* _GIVEN EXERCISE_:
Spot each line in the records below where the word "picture" occurs, then copy it.

↓

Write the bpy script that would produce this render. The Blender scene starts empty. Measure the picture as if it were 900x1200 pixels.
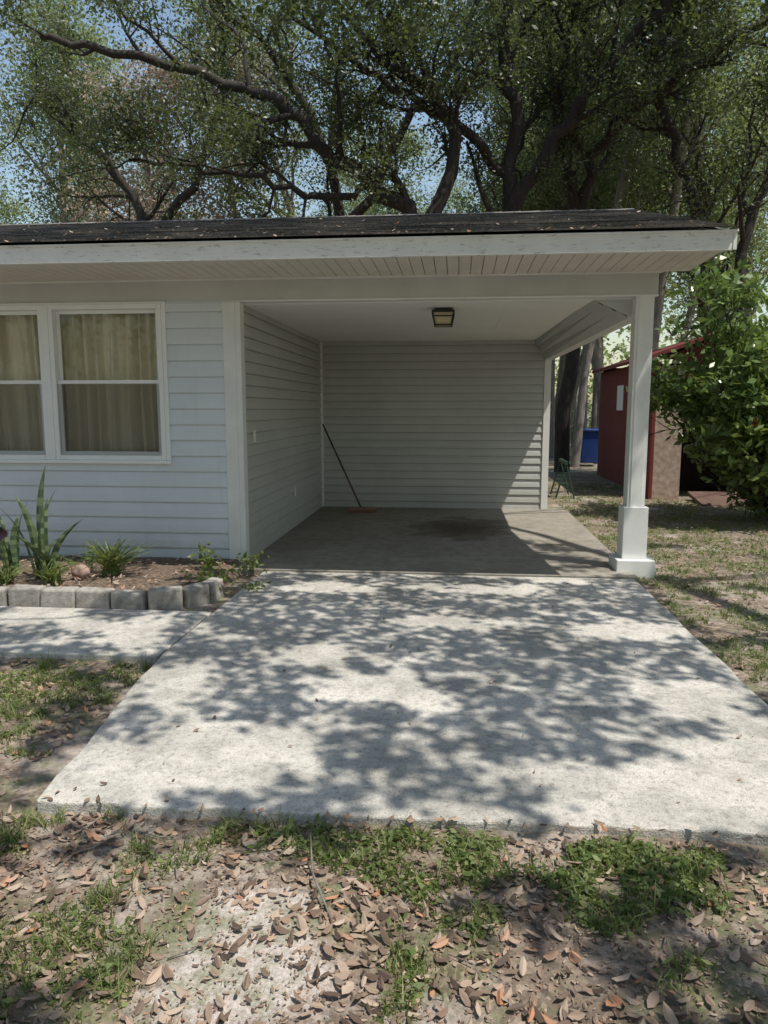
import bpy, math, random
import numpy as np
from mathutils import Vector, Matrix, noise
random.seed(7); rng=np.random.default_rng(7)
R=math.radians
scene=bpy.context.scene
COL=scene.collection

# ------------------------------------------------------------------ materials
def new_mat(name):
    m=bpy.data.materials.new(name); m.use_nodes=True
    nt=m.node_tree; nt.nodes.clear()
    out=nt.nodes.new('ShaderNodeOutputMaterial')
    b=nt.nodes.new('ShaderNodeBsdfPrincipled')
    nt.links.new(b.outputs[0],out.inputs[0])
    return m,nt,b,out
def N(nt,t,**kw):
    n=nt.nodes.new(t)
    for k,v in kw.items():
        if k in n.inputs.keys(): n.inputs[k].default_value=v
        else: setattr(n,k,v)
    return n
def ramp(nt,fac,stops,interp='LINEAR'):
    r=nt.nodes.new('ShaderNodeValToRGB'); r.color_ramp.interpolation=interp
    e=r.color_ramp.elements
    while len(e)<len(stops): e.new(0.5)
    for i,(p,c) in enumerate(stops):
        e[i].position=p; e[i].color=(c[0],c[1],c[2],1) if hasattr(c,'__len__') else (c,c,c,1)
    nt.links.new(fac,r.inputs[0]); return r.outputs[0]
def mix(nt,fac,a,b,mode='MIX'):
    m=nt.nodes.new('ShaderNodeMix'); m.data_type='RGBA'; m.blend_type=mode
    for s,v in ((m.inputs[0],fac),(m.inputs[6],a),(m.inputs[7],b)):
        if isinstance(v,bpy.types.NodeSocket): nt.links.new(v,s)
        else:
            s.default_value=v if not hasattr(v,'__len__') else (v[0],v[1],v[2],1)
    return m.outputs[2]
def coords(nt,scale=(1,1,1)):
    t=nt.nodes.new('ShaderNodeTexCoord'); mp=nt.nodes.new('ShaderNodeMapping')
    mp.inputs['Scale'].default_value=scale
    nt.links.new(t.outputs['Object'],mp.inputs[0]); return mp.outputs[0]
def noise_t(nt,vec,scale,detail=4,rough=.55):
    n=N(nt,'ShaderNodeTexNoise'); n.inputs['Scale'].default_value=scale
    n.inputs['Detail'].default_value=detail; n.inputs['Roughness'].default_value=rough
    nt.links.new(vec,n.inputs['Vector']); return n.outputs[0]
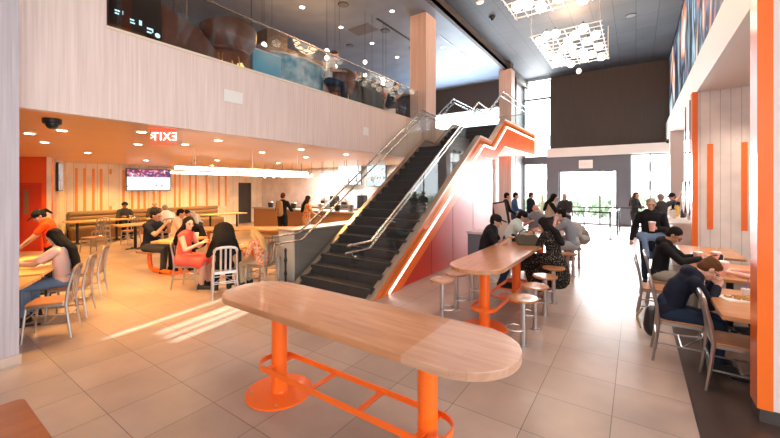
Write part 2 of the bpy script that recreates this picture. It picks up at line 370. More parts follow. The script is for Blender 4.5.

↑

* _WRITTEN RESPONSE_:
Write the bpy script that would produce this render. The Blender scene starts empty. Measure the picture as if it were 900x1200 pixels.
Write part 2 of the bpy script that recreates this picture. It picks up at line 370. More parts follow. The script is for Blender 4.5.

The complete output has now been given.